With cars, though, there's not really a contract manufacturer who does the assembly, you have to do that yourself although you can buy a lot of parts from OEMs like Bosch and others.

I think Apple sees a way to become a marquis branded supplier to other car makers. Building an "Apple Car" is a design exercise, a way to see how what they do can be applied to electric cars and I'm sure it has a lot to do with dashboard electronics and "user interface" as much as it does with anything else. There may also be less sexy opportunities in terms of what they know about battery management.

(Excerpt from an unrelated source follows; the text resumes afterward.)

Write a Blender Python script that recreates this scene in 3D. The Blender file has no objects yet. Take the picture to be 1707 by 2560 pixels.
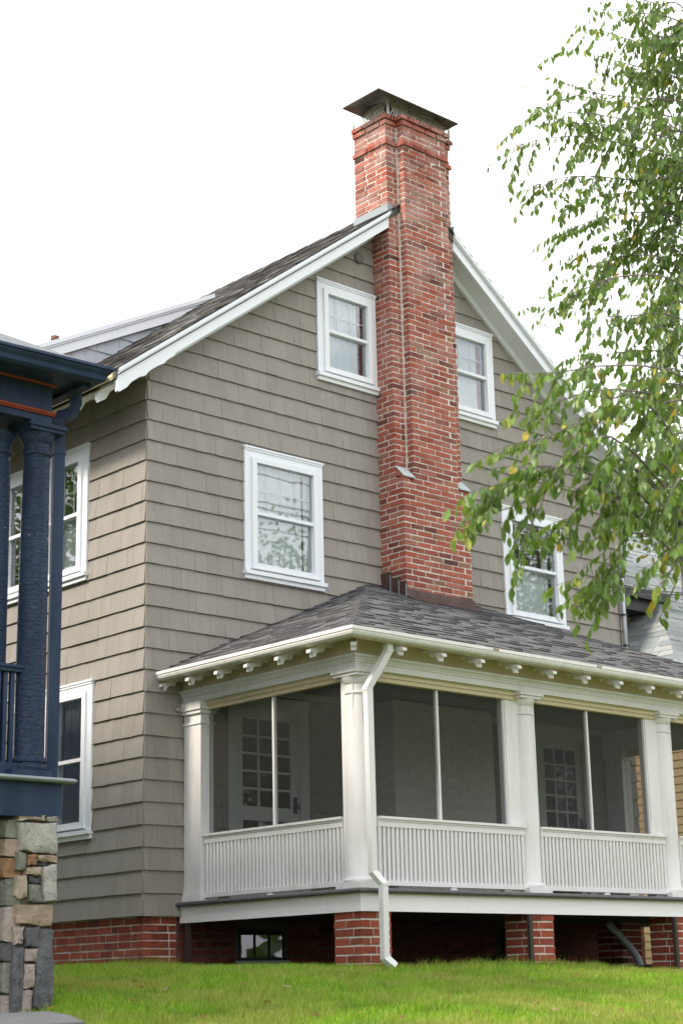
import bpy, math, random
import numpy as np
from mathutils import Vector, Matrix
rnd = random.Random(7)

# ------------------------------------------------------------------ camera
scene = bpy.context.scene
col = scene.collection
W_, H_ = 1707.0, 2560.0
FPX, YAW, PITCH, ROLL = 4315.83, 0.743688, 0.269927, -0.021966
CAM = np.array([-9.85559, -13.60385, -0.20655])
def cam_axes(yaw, pitch, roll):
    f = np.array([math.sin(yaw)*math.cos(pitch), math.cos(yaw)*math.cos(pitch), math.sin(pitch)])
    r = np.array([math.cos(yaw), -math.sin(yaw), 0.0]); u = np.cross(r, f)
    return math.cos(roll)*r+math.sin(roll)*u, -math.sin(roll)*r+math.cos(roll)*u, f
AR, AU, AF = cam_axes(YAW, PITCH, ROLL)
def ray(px, py): return AR*((px-W_/2)/FPX) - AU*((py-H_/2)/FPX) + AF
def on(px, py, ax, val):
    d = ray(px, py); t = (val-CAM[ax])/d[ax]; return CAM+t*d
def at(px, py, depth): return CAM+ray(px, py)*depth
def proj(P):
    q = np.asarray(P, float)-CAM; z = q@AF
    return W_/2+FPX*(q@AR)/z, H_/2-FPX*(q@AU)/z, z
cd = bpy.data.cameras.new('camera'); cam = bpy.data.objects.new('camera', cd); col.objects.link(cam)
cd.sensor_fit = 'VERTICAL'; cd.sensor_height = 36.0; cd.sensor_width = 24.0
cd.lens = 36.0*FPX/H_; cd.clip_start = 0.1; cd.clip_end = 2000
m = Matrix.Identity(4)
for i in range(3):
    m[i][0] = AR[i]; m[i][1] = AU[i]; m[i][2] = -AF[i]; m[i][3] = CAM[i]
cam.matrix_world = m
cd.dof.use_dof = True; cd.dof.focus_distance = 16.5; cd.dof.aperture_fstop = 3.2
scene.camera = cam

# ------------------------------------------------------------------ sky and sun
TO_SUN = Vector((-0.74, 0.16, 0.66)).normalized()
world = bpy.data.worlds.new('World'); scene.world = world; world.use_nodes = True
wt = world.node_tree; wt.nodes.clear()
wo = wt.nodes.new('ShaderNodeOutputWorld'); bg = wt.nodes.new('ShaderNodeBackground')
sky = wt.nodes.new('ShaderNodeTexSky'); sky.sky_type = 'NISHITA'; sky.sun_disc = False
sky.sun_elevation = math.asin(TO_SUN.z); sky.sun_rotation = math.atan2(TO_SUN.x, TO_SUN.y)
sky.dust_density = 2.0; sky.air_density = 1.0
tc = wt.nodes.new('ShaderNodeTexCoord'); mp = wt.nodes.new('ShaderNodeMapping')
mp.inputs['Scale'].default_value = (1.0, 1.0, 2.2); mp.inputs['Location'].default_value = (14.3767, 3.2046, 14.0921)
nz = wt.nodes.new('ShaderNodeTexNoise'); nz.inputs['Scale'].default_value = 2.1; nz.inputs['Detail'].default_value = 7.0
nz.inputs['Roughness'].default_value = 0.55
rp = wt.nodes.new('ShaderNodeMapRange'); rp.inputs['From Min'].default_value = 0.33; rp.inputs['From Max'].default_value = 0.45
mx = wt.nodes.new('ShaderNodeMix'); mx.data_type = 'RGBA'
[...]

Comment You shortchange Mad Max 1 -- I want a prequel (Score 2) 246

Mad Max 1 wasn't even a post apocalyptic movie. The director didn't have a lot of money so they just did some thing about a guy surviving gangs. He was surprised when he heard people uniformly fill in the blanks that it was post apocalyptic. Anyway, it isn't that great... but it isn't bad either. There is basically no plot period.

Mad Max 1 wasn't "post-apocalyptic" but I think it was more interesting than that -- it was *pre* apocalyptic. It was set in an era of severe social and economic decline. Petroleum was becoming very scarce. Government services were basically in tatters, law enforcement was marginal at best -- they had basically lost control of the countryside and rural areas -- there was basically no law enforcement in the small town where the biker gang picked up the Nightrider's coffin and terrorized the townspeople.

And of all four of the films, it has the most plot and narrative. It's characters were much more representative of real people and situations. It's true the social breakdown/decline weren't well fleshed out, though.

IMHO, this setting is actually more interesting than the post-apocalyptic wasteland of the Road Warrior. Road Warrior was a fun film, but it was really nothing more than an action film with an S&M wardrobe that recycled the character and car from Mad Max but made no coherent effort to conceptually link the two films.

I haven't seen Thunderdome in years, but in retrospect it was kind of a joke although I seem to remember being entertained by it. Fury Road was basically a reboot of Road Warrior -- highly enjoyable, but other than a name and a leather jacket it really had no connection with the other films.

Personally, I'd like to see a prequel to Mad Max 1 that traces the origin of the MFP, the rise of Max Rockatansky and does more to flesh out the decline of civilization. I think that setting is more interesting than the bizarre mythos of The Humongous from Road Warrior or the cartoon world of Fury Road.

There was a recent film with Guy Pearce called "The Rover" which was set in a modern, post-economic collapse Australia that would serve as a good inspiration for a Mad Max prequel. I think Guy Pearce would make a good Max Rockatansky, too.